1. http://www.asianfanfics.com/story/view/677492/ex-boyfriend-angst-drama-chansoo-exo-kaistal-baekyeol-kaisoo

2. Informal, please ^^

3. neglect some parts entirely and just write about certain parts

4. Graded review

Thanks in advance ^^
rhymes10
#4
Chapter 83: First of all, my dearest lil daughter mueheheh.
I don't think this one is a harsh one though. Um, is it weird if i keep smiling while i read the whole review from you? ;n;
And its not making me feels down but uh happy? Reasons will be explained on pm >~<
Rather than feeling being depressed i'm just happy because i need this and a bit surprised tbh. I thought i will just have 0/20 or 12/100 means i already expected lowest grade EHEHHEEH
I love you! Like for real, i love the way of you being honest with all of your reviews towards my story and you are right, i srsly having a problem with developing characters. I love regressing them instead ;A;
And nu, im not good with graphics at all srsly. I was just having a feeling that i need a poster before i could write a story. It was for my motivation though LOL
Oh, i was surprised too that i have 4/5 for the flow since i thought i will have 1/5 for it. But having a score more than 20 from a reviewer like you is uh how can i explain this. It makes me more motivated to be better and better and better? And dont feel bad for this review! ;n;
I was the one who is lacking tho. But i will grow better and you will be a witness mhm!♡
P.s ; imma bombarded your pm in any minutes
Myungiepotato23
#5
Chapter 81: AHHHHH GYUHEE REFERENCE XD <3
Blu3Wind
#6
Chapter 81: I won’t actually comment much on the writing style cause this was one of my earlier stories, and I do think a lot has changed since then. I can describe a smile slightly better than just writing “smile” or “grin” now. Hahahahahahaa. Thank you for acknowledging my shamelessness! I Appreciate it!

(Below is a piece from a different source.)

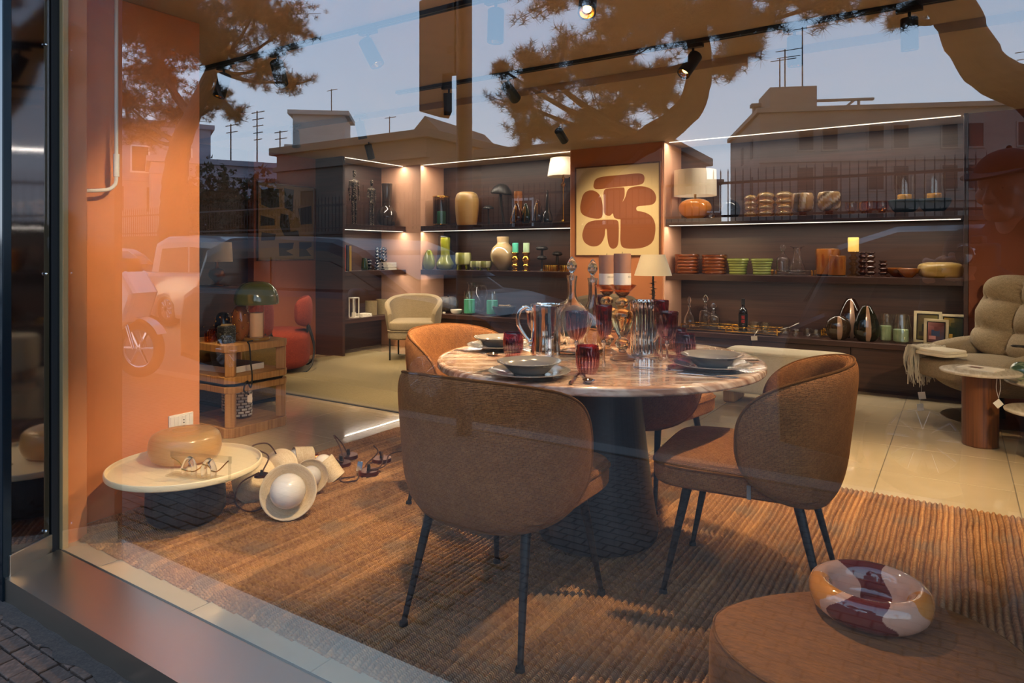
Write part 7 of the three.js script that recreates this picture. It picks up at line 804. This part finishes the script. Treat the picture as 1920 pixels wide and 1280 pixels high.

The idea of making the third POV sound more personal never even crossed my mind. Cause I tried to strictly keep it as third POV, but should it have been written with first POV, those kind of remarks would be more fitting, yes. XD

Heyyy~ Hyunmi is basically based on me (again, so shameless). And that is the main motivation for all the WooMi stories, though they shall keep their cheesiness in the different stories and shall always end up together XD Is this why I got so many notifications of you subbing to my WooMi stories??? Lolllll

I don’t actually know BTS to that extenT (using a T here, not a D. I’m learning. Hahaha) and it’s my first time hearing that story. But yeah, that whole part was actually the entire crack premise. I wanna be sad, but it’s so ridiculous I cant entirely be sad either XD It was intended to be a comedic angst, is that even a genre? XD

SEEEE??? ME AND WOOHYUN WOULD BE PERFECT FOR EACH OTHER!!! I mean.. *cough* WooMi… *cough*

HAHAHAHAHAHHAHAHAHAHAA Cheesiness is needed to survive. You don’t wanna end up in the lab with tubes and all XD

I wasn’t actually sure if I wanted that plot twist, but it seemed sweeter that way, so I did it anyway. Anything for #WooMi4life Oh, and they confessed like away from the window, like at another corner so no one could watch.

“Well, it's been 4 stories and my love for your stories didn't die down” Aaawww let me hug you right now and hand over different types of cheese~ <3333 And yup, this story wasn’t meant to be realistic at all, so would’ve accepted a 0 for the score too on that part. Hahahahaha Thank you again for the review! I hop you shall enjoy whatever you choose to read next!
niangniang
#7
awww omgosh i didnt know you were a reviewer too! this is such a coincidence bc you write such lovely comments that ive always felt youd make a brilliant reviewer and turns out you are one~ i feel so proud all of a sudden ; u ; you go and help the aff world with your brilliant reviewing skills ♡
YX__94
#8
Hi!^^ Probably stupid question: how does requesting works?